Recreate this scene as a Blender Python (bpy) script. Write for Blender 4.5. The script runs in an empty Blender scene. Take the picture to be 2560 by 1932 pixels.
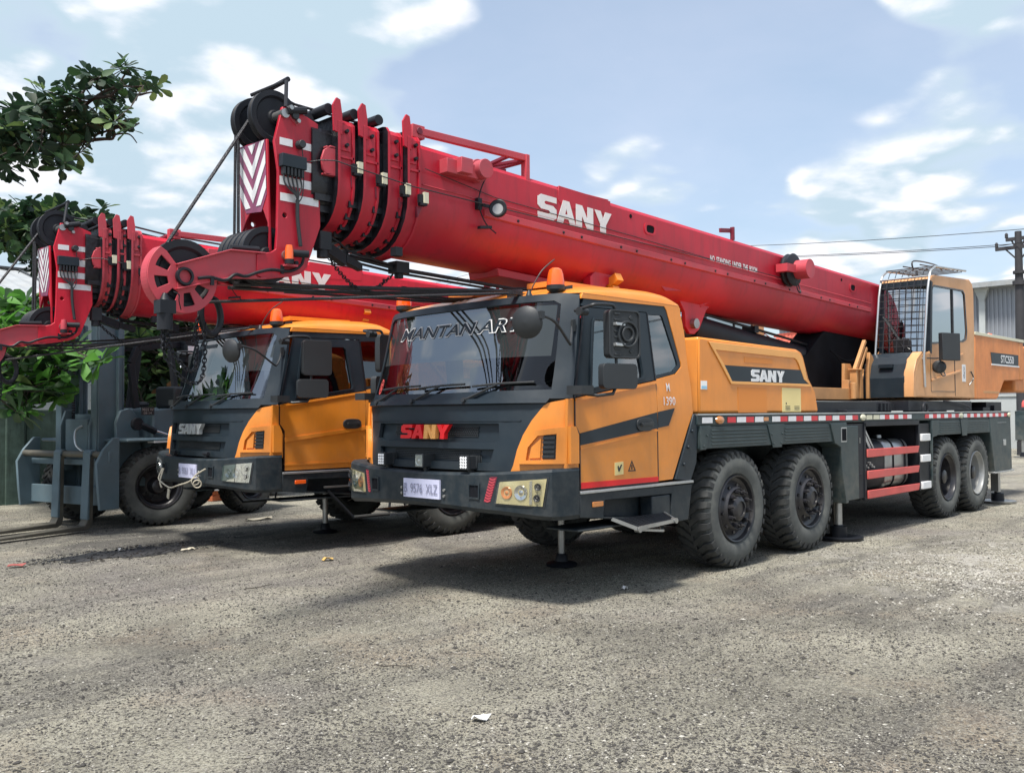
import bpy, math, random
import numpy as np
from mathutils import Vector, Matrix
from mathutils.geometry import delaunay_2d_cdt

S = bpy.context.scene
R_ = math.radians
# ------------------------------------------------------------ camera
CAM = (-5.7534, -6.2603, 1.574)
YAW, PIT, ROL = 0.772563, 0.0299744, -0.0075283
cd = bpy.data.cameras.new("camera")
cam = bpy.data.objects.new("camera", cd)
S.collection.objects.link(cam)
F = Vector((math.cos(YAW)*math.cos(PIT), math.sin(YAW)*math.cos(PIT), math.sin(PIT)))
Rv = Vector((math.sin(YAW), -math.cos(YAW), 0.0))
Uv = Rv.cross(F)
c_, s_ = math.cos(ROL), math.sin(ROL)
R2 = c_*Rv + s_*Uv
U2 = -s_*Rv + c_*Uv
mw = Matrix((R2, U2, -F)).transposed().to_4x4()
mw.translation = CAM
cam.matrix_world = mw
cd.sensor_width = 36.0
cd.sensor_fit = 'HORIZONTAL'
cd.lens = 2300.304/2560*36.0
cd.clip_start = 0.05
cd.clip_end = 3000
S.camera = cam
S.view_settings.view_transform = 'Standard'
S.view_settings.look = 'None'
S.view_settings.exposure = 0.42
S.view_settings.gamma = 1.0
# ------------------------------------------------------------ light
SUN_DIR = Vector((-0.44, -0.13, 1.0)).normalized()
sun_el = math.asin(SUN_DIR.z)
sun_az = math.atan2(SUN_DIR.x, SUN_DIR.y)
sl = bpy.data.lights.new("sun", 'SUN')
sl.energy = 4.6
sl.angle = R_(10)
sl.color = (1.0, 0.95, 0.87)
so = bpy.data.objects.new("sun", sl)
so.rotation_euler = SUN_DIR.to_track_quat('Z', 'Y').to_euler()
S.collection.objects.link(so)
# ------------------------------------------------------------ world: nishita sky + procedural clouds
W = bpy.data.worlds.new("World")
S.world = W
W.use_nodes = True
nt = W.node_tree
nt.nodes.clear()
def wn(t, **k):
    n = nt.nodes.new(t)
    for a, b in k.items():
        setattr(n, a, b)
    return n
def wl(a, b): nt.links.new(a, b)
def wmath(op, a, b=None, clamp=False):
    n = wn('ShaderNodeMath', operation=op, use_clamp=clamp)
    for i, v in enumerate((a, b)):
        if v is None: continue
        if isinstance(v, (int, float)): n.inputs[i].default_value = v
        else: wl(v, n.inputs[i])
    return n.outputs[0]
out = wn('ShaderNodeOutputWorld')
bgs = wn('ShaderNodeBackground')
bgs.inputs['Strength'].default_value = 0.15
sky = wn('ShaderNodeTexSky', sky_type='NISHITA')
sky.sun_disc = False
sky.sun_elevation = sun_el
sky.sun_rotation = sun_az
sky.dust_density = 2.0
sky.ozone_density = 1.6
wl(sky.outputs[0], bgs.inputs['Color'])
bgc = wn('ShaderNodeBackground')
tc = wn('ShaderNodeTexCoord')
sep = wn('ShaderNodeSeparateXYZ')
nrm = wn('ShaderNodeVectorMath', operation='NORMALIZE')
wl(tc.outputs['Generated'], nrm.inputs[0])
wl(nrm.outputs[0], sep.inputs[0])
zc = wmath('MAXIMUM', sep.outputs['Z'], 0.0)
zden = wmath('ADD', zc, 0.22)
cb = wn('ShaderNodeCombineXYZ')
wl(wmath('DIVIDE', sep.outputs['X'], zden), cb.inputs[0])
wl(wmath('DIVIDE', sep.outputs['Y'], zden), cb.inputs[1])
wl(wmath('MULTIPLY', sep.outputs['Z'], 1.6), cb.inputs[2])
def noise(scale, detail, rough, vec, dist=0.0, off=(0, 0, 0)):
    mp = wn('ShaderNodeMapping')
    mp.inputs['Location'].default_value = off
    wl(vec, mp.inputs[0])
    n = wn('ShaderNodeTexNoise')
    n.inputs['Scale'].default_value = scale
    n.inputs['Detail'].default_value = detail
    n.inputs['Roughness'].default_value = rough
    n.inputs['Distortion'].default_value = dist
    wl(mp.outputs[0], n.inputs['Vector'])
    return n.outputs['Fac']
n1 = noise(0.85, 10, 0.53, cb.outputs[0], 0.15, (3.1, 1.7, 0.4))
n2 = noise(2.6, 9, 0.56, cb.outputs[0], 0.2, (7.7, 2.2, 1.4))
def azel(az, el):
    a, e = R_(az), R_(el)
    return (math.cos(a)*math.cos(e), math.sin(a)*math.cos(e), math.sin(e))
def blob(az, el, width, amp):
    d = wn('ShaderNodeVectorMath', operation='DOT_PRODUCT')
    wl(nrm.outputs[0], d.inputs[0])
    d.inputs[1].default_value = azel(az, el)
    mr = wn('ShaderNodeMapRange', interpolation_type='SMOOTHSTEP')
    mr.inputs['From Min'].default_value = math.cos(R_(width))
    mr.inputs['From Max'].default_value = 1.0
    mr.inputs['To Max'].default_value = amp
    wl(d.outputs['Value'], mr.inputs['Value'])
    return mr.outputs[0]
def puff(vec):
    # rounded billows: inverted cell distance, with finer billows on top, warped by noise
    nz = wn('ShaderNodeTexNoise'); nz.inputs['Scale'].default_value = 3.5; nz.inputs['Detail'].default_value = 2; nz.noise_dimensions = '2D'
    wl(vec, nz.inputs['Vector'])
    ad = wn('ShaderNodeVectorMath', operation='MULTIPLY_ADD'); wl(nz.outputs['Color'], ad.inputs[0]); ad.inputs[1].default_value = (0.22, 0.22, 0.22); wl(vec, ad.inputs[2])
    v = wn('ShaderNodeTexVoronoi', feature='SMOOTH_F1', voronoi_dimensions='2D'); v.inputs['Smoothness'].default_value = 0.5; v.inputs['Scale'].default_value = 4.2; v.inputs['Detail'].default_value = 1.0
    v.inputs['Roughness'].default_value = 0.55; v.inputs['Lacunarity'].default_value = 2.4
    wl(ad.outputs[0], v.inputs['Vector'])
    return v.outputs['Distance']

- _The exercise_
Would you reproduce the lines above, from the very first through the line containing "from mathutils.geometry import", exactly and without the pictures?

- _Solved exercise_
Recreate this scene as a Blender Python (bpy) script. Write for Blender 4.5. The script runs in an empty Blender scene. Take the picture to be 2560 by 1932 pixels.
import bpy, math, random
import numpy as np
from mathutils import Vector, Matrix
from mathutils.geometry import delaunay_2d_cdt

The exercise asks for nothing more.